THE JOURNAL
Photograph from Issue No.6, November 2006. Photograph by Mr Daido Moriyama, courtesy of Thames & Hudson
A look at the pioneering pictures of Mr Daidō Moriyama.
“As far as I’m concerned, I’ve been wandering around the streets for as long as I can remember,” wrote Mr Daidō Moriyama in 2010. “Regardless of everything that might have happened in the 20 years before I picked up a camera, and then in the 50 years with a camera that followed, I spent most of my time out on the streets, and that’s where I am still hanging around today.”
This statement is very much borne out in the Japanese master of street photography’s latest book, Record, an overview of his self-published journal of the same name. Record (Kiroku in Japanese) folded in 1973 after just five issues because of ballooning production costs, but was revived more than 30 years later in 2006, and is still going today.
In the book, which comprises the first 30 volumes of Record, Mr Moriyama travels the world, visiting everywhere from Osaka’s neon-soaked backstreets to mescaline-scented alleyways in Manhattan and snowy, desolate roads in Sapporo and São Paulo, Taipei and Morocco. But his most iconic images depict the chaotic heart of Tokyo. Photographing the city is a task Mr Moriyama likens to “a caterpillar crossing the Sahara”. In an issue of Record from 2007, he writes: “Though I have lived some 47 years in Tokyo, I could hardly say I know the city well.”
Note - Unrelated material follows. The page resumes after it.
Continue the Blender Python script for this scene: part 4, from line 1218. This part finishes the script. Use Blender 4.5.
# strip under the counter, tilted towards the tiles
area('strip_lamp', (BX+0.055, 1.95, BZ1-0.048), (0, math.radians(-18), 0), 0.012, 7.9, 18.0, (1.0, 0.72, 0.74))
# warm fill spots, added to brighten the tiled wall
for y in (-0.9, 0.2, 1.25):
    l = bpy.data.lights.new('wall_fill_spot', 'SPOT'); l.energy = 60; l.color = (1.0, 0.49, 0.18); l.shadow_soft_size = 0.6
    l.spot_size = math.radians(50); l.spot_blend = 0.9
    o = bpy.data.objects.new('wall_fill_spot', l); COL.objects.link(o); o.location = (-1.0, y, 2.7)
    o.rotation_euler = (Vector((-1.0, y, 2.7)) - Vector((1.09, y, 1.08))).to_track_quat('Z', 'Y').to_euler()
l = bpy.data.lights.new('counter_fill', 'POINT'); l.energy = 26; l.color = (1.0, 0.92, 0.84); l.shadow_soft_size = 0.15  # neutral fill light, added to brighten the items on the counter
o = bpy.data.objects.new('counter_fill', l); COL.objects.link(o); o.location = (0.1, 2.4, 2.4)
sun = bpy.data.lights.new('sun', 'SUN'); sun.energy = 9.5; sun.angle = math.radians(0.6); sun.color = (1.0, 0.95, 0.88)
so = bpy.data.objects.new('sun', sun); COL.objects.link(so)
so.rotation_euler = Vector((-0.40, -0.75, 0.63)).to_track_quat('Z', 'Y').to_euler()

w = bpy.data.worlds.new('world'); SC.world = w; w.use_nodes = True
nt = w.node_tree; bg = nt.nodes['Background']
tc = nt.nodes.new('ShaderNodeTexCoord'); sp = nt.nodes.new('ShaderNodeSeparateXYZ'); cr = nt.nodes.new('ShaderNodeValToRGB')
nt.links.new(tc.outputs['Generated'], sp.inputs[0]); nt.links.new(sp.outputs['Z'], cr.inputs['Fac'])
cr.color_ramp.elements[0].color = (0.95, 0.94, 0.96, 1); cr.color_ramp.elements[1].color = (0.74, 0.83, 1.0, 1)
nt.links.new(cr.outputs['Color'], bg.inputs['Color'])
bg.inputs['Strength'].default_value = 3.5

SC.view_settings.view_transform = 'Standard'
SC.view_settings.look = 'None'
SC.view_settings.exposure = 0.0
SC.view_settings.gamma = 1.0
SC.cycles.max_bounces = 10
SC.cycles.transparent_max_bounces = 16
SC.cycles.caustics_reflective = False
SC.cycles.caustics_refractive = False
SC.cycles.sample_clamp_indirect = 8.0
Photograph from Issue No.26, July 2014. Photograph by Daido Moriyama, courtesy of Thames & Hudson
Alongside Mr Moriyama’s photographs, Record catalogues his candid reflections on what it is to be a flâneur, a topic that has been pondered upon by Messrs Walter Benjamin and Charles Baudelaire. Mr Moriyama may be somewhat less forthcoming – the introduction to each issue is a short paragraph – but that doesn’t make his words any less resonant for those with a wandering spirit. “It seems that such an innate propensity urges me – someone who desires human company yet is a misanthrope at heart – to go out with a camera in hand and to mix with the crowd day in and day out,” he writes in the introduction to the September 2010 issue. “When I break off from my usual miscellany of worldly thoughts and take pictures on unfamiliar streets of people with whom I’m unacquainted, every time I am stimulated, even thrilled, by my self-consciousness.”